The acronyms have changed many times in the last 30 years, but the principles are the same. The direct and indirect approaches to load reduction existed under the term demand side management (DSM) for many years. Currently the more popular term is demand response (DR). Today, utilities are selecting AMI systems that can support any sort of complex rate design, even rates for low use residential customers. Today utilities are also asking their internal staff and consultants to address both advanced metering and load control in exploring a portfolio of peak load management techniques. A prominent question is, “Should our AMI and our load management requirements be served by the same system using the same technology?”

Definitions of AMI have shifted a bit, but today it is generally agreed that an AMI system will not depend on mobile field agents, but will use fixed inplace communications infrastructure. Additionally, AMI involves two-way communications that is capable of both acquiring data from any single meter end point and capable of communicating data (for command, control or reprogramming) to end points with an addressing structure that permits individual, group and ‘global’ addressing.

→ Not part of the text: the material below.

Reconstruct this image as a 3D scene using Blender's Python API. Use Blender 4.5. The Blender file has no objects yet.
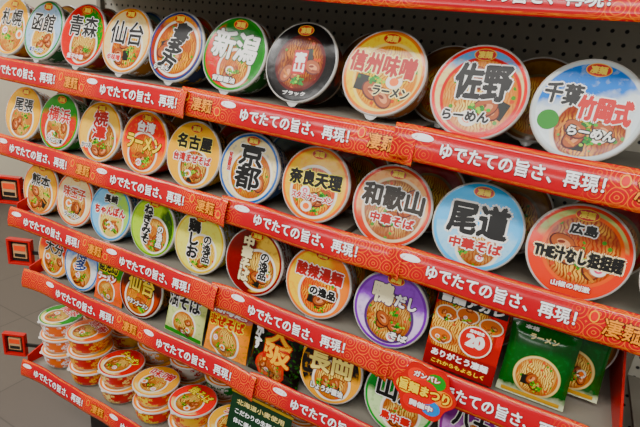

Accordingly, most modern AMI systems are already set up to support direct load control. Indeed, many AMI suppliers offer highly capable load control devices as part of their suite of compatible products. These load control products can be either one-way (receiving control commands only) or two-way (able to confirm command receipt and equipment status). Obviously, equipment does fail, and determining the location of failed or tampered one-way load control equipment has always been a costly challenge. Two-way is preferred, and obviously further argues for making load control capabilities part of the AMI system specifications.

It is sometimes argued that offering TOU rates and direct load control to the same customer can be counterproductive. It is theoretically true that controlled load could be manipulated to be OFF prior to a peak period then enabled ON during the peak period. The controlled load would be recovering at the worst possible time, thus exacerbating the load on peak and the cost to the customer.

Is this a practical concern? Probably not. The good news is that direct load control could be used in conjunction with TOU or dynamic rates, when the customer and the utility agree that the utility will exercise control during periods of premium pricing. Of course the customer could install timers to keep certain loads off at TOU rate peak, and many do. The timers are useless for dynamic rates, such as the Critical Peak Pricing (CPP) rates proposed in California and elsewhere.

So, should AMI and load control reside on the same AMI system? Or is it reasonable to have separate communications for AMI and for load control? There is no single right answer.

For many utilities having a single multi-purpose AMI system will be the right way to go. Beginning with system installation all the way through full operation, there are many simplified virtues to having all combined in a single system. Often the timing is a determining factor in which way to go, or consideration of the system requirements of the related offerings to commercial and industrial customers. But other utilities will find that a separate one-way operation of load control and PCTs is more attractive, especially when public networks are used. The wide area public networks afford some advantages for related applications such as notification of a pending CPP event, regardless of the location of the recipient of this information.

Modern AMI systems have created attractive new technology options for direct load control. Load control isn’t for every utility, but every utility would be remiss in not taking a fresh look at it. The sharing of communications infrastructure between metering and load control can be quite compelling!